In these closing verses, Jesus goes and seeks the man out after finding out he had been ejected from the Temple at Jerusalem. It could have been to tell him what Jesus told the crowd of people he taught at the Sermon on the Mount, “Blessed are you when you are persecuted for my name’s sake, for great is your reward in the kingdom of heaven. For in the same way their ancestors treated the prophets who came before you.” However, in this case Jesus must have seen that this wasn’t necessary because the formerly blind man’s faith was so strong. Instead, Jesus came right out and asked the man if he believed in “the Son of Man”. When the man who had been born blind asked for the identity of such a person, Jesus identifies himself as being that person, but in a very low-key manner that I find refreshing. Notice that there was no announcer saying, “May we have a drum roll, please?” just before Jesus’ answer, or anything like that.
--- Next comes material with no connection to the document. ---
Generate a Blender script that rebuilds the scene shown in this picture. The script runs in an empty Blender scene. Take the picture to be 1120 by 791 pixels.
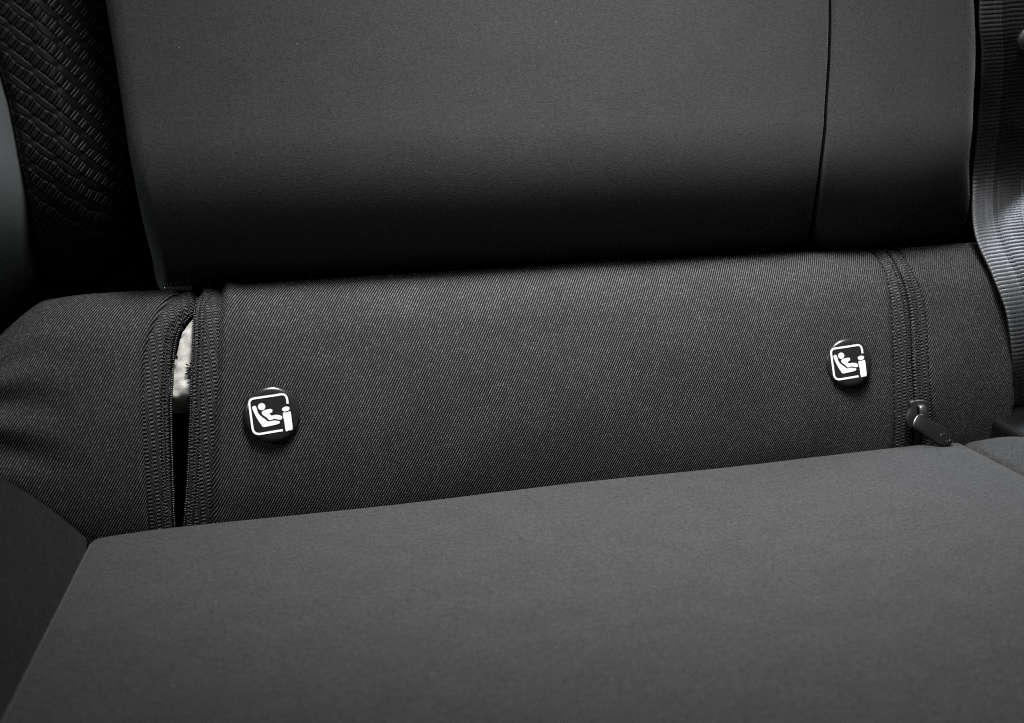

Jesus could have sought fame and fortune as the Son of God, but he rejected them instead, something that some members of humankind still needs to learn. “‘ Then the man said, ‘Lord, I believe’, and he worshiped him. Jesus said, ‘For judgment have I come into this world, so that the blind will see, and so that those who see may become blind.’” So then one of the Pharisees who was within earshot of Jesus says to him, “So you think we’re blind too?” Translated into modern English, Jesus told that Pharisee he had just snitched on himself! The main lesson learned here is that Jesus still heals today just like always. But a secondary, and perhaps equally as important lesson is that the more that religious people claim to be able to see and communicate with God (both figuratively and literally), the farther away they actually become. On the other hand, those who worship in Spirit and in truth from afar will be drawn closer by that same Spirit. Sometimes the answers we seek are hidden within the deep knowledge of God. Other times they are hidden in plain sight. The reason God never makes it easy for us is so he can make us stronger. And, stronger people make better workers for His kingdom.